Directions for this task — Return, exactly as written, every line from the first line of the data below through the line that contains "bo_ = obj('tube_body', bd, M_shine, t)".

Collected data —
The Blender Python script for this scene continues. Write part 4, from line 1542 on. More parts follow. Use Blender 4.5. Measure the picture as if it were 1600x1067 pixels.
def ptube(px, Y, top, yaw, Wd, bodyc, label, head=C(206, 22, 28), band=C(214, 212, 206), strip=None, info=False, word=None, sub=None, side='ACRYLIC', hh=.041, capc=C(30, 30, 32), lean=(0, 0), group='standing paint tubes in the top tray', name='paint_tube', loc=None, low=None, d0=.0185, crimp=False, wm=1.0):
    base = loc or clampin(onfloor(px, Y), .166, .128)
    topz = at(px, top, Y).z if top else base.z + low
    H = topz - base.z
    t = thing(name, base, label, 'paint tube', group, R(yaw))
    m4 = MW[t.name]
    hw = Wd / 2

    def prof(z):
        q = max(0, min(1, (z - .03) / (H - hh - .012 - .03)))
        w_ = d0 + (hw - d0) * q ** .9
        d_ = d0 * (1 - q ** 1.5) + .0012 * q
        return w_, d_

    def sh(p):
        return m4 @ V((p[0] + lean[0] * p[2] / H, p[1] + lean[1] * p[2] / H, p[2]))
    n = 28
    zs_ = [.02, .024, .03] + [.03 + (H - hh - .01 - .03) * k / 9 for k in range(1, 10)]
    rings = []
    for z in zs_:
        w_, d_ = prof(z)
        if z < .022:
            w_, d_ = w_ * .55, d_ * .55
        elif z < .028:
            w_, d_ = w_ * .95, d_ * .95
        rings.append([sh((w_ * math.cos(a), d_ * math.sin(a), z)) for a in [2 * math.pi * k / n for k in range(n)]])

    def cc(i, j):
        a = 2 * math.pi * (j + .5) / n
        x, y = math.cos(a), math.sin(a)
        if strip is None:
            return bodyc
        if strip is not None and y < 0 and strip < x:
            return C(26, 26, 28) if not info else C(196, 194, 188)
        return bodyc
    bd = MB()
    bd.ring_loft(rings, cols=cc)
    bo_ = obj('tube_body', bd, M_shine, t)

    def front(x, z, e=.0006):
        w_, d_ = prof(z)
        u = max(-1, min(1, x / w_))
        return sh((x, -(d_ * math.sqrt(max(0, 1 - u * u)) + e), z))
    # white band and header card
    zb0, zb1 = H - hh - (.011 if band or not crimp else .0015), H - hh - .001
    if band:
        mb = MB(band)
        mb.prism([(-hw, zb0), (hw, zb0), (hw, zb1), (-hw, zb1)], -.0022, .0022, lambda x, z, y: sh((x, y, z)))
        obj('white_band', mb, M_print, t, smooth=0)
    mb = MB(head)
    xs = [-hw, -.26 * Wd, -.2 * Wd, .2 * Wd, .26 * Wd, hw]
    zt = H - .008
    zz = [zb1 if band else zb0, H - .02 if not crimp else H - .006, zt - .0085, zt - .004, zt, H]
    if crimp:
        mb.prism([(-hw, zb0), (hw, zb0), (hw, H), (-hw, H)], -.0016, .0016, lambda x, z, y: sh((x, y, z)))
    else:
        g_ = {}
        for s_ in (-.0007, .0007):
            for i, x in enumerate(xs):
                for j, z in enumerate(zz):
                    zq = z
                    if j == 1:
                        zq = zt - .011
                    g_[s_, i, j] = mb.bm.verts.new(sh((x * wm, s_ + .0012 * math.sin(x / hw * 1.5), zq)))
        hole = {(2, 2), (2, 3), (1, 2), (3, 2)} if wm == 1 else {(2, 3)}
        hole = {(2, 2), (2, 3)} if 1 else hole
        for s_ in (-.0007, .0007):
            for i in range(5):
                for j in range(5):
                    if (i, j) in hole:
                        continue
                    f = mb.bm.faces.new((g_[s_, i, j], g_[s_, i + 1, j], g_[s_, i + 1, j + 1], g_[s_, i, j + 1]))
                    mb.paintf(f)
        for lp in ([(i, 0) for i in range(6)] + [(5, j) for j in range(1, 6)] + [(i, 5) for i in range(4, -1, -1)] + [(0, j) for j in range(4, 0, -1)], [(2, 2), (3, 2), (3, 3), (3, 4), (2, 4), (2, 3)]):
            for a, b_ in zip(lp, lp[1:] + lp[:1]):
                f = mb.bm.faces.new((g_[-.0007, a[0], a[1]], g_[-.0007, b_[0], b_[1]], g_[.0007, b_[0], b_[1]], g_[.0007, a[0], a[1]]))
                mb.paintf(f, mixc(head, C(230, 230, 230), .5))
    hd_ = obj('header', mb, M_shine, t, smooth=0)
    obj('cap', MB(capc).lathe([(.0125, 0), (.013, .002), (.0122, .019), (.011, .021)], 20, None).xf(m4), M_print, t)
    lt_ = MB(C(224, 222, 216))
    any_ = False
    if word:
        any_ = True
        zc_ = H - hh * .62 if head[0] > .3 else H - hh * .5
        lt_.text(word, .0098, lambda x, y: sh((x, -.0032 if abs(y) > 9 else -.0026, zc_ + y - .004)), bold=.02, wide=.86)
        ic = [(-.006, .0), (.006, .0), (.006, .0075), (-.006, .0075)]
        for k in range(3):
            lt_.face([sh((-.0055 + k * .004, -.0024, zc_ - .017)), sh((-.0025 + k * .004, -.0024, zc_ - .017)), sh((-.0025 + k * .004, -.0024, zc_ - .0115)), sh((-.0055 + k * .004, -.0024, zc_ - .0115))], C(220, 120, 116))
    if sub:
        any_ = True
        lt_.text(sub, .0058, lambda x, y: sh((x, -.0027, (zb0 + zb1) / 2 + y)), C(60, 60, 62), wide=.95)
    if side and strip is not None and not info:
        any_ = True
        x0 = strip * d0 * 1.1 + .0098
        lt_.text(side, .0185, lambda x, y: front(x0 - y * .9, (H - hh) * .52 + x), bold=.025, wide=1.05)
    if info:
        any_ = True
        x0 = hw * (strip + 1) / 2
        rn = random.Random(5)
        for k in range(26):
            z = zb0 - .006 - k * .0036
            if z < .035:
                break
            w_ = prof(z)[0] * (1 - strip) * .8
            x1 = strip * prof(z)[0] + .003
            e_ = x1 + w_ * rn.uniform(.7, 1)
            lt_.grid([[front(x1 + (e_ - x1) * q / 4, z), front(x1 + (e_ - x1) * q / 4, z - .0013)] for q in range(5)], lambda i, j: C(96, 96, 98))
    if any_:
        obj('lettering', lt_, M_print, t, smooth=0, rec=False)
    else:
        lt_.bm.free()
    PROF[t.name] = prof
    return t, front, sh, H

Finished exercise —
The Blender Python script for this scene continues. Write part 4, from line 1542 on. More parts follow. Use Blender 4.5. Measure the picture as if it were 1600x1067 pixels.
def ptube(px, Y, top, yaw, Wd, bodyc, label, head=C(206, 22, 28), band=C(214, 212, 206), strip=None, info=False, word=None, sub=None, side='ACRYLIC', hh=.041, capc=C(30, 30, 32), lean=(0, 0), group='standing paint tubes in the top tray', name='paint_tube', loc=None, low=None, d0=.0185, crimp=False, wm=1.0):
    base = loc or clampin(onfloor(px, Y), .166, .128)
    topz = at(px, top, Y).z if top else base.z + low
    H = topz - base.z
    t = thing(name, base, label, 'paint tube', group, R(yaw))
    m4 = MW[t.name]
    hw = Wd / 2

    def prof(z):
        q = max(0, min(1, (z - .03) / (H - hh - .012 - .03)))
        w_ = d0 + (hw - d0) * q ** .9
        d_ = d0 * (1 - q ** 1.5) + .0012 * q
        return w_, d_

    def sh(p):
        return m4 @ V((p[0] + lean[0] * p[2] / H, p[1] + lean[1] * p[2] / H, p[2]))
    n = 28
    zs_ = [.02, .024, .03] + [.03 + (H - hh - .01 - .03) * k / 9 for k in range(1, 10)]
    rings = []
    for z in zs_:
        w_, d_ = prof(z)
        if z < .022:
            w_, d_ = w_ * .55, d_ * .55
        elif z < .028:
            w_, d_ = w_ * .95, d_ * .95
        rings.append([sh((w_ * math.cos(a), d_ * math.sin(a), z)) for a in [2 * math.pi * k / n for k in range(n)]])

    def cc(i, j):
        a = 2 * math.pi * (j + .5) / n
        x, y = math.cos(a), math.sin(a)
        if strip is None:
            return bodyc
        if strip is not None and y < 0 and strip < x:
            return C(26, 26, 28) if not info else C(196, 194, 188)
        return bodyc
    bd = MB()
    bd.ring_loft(rings, cols=cc)
    bo_ = obj('tube_body', bd, M_shine, t)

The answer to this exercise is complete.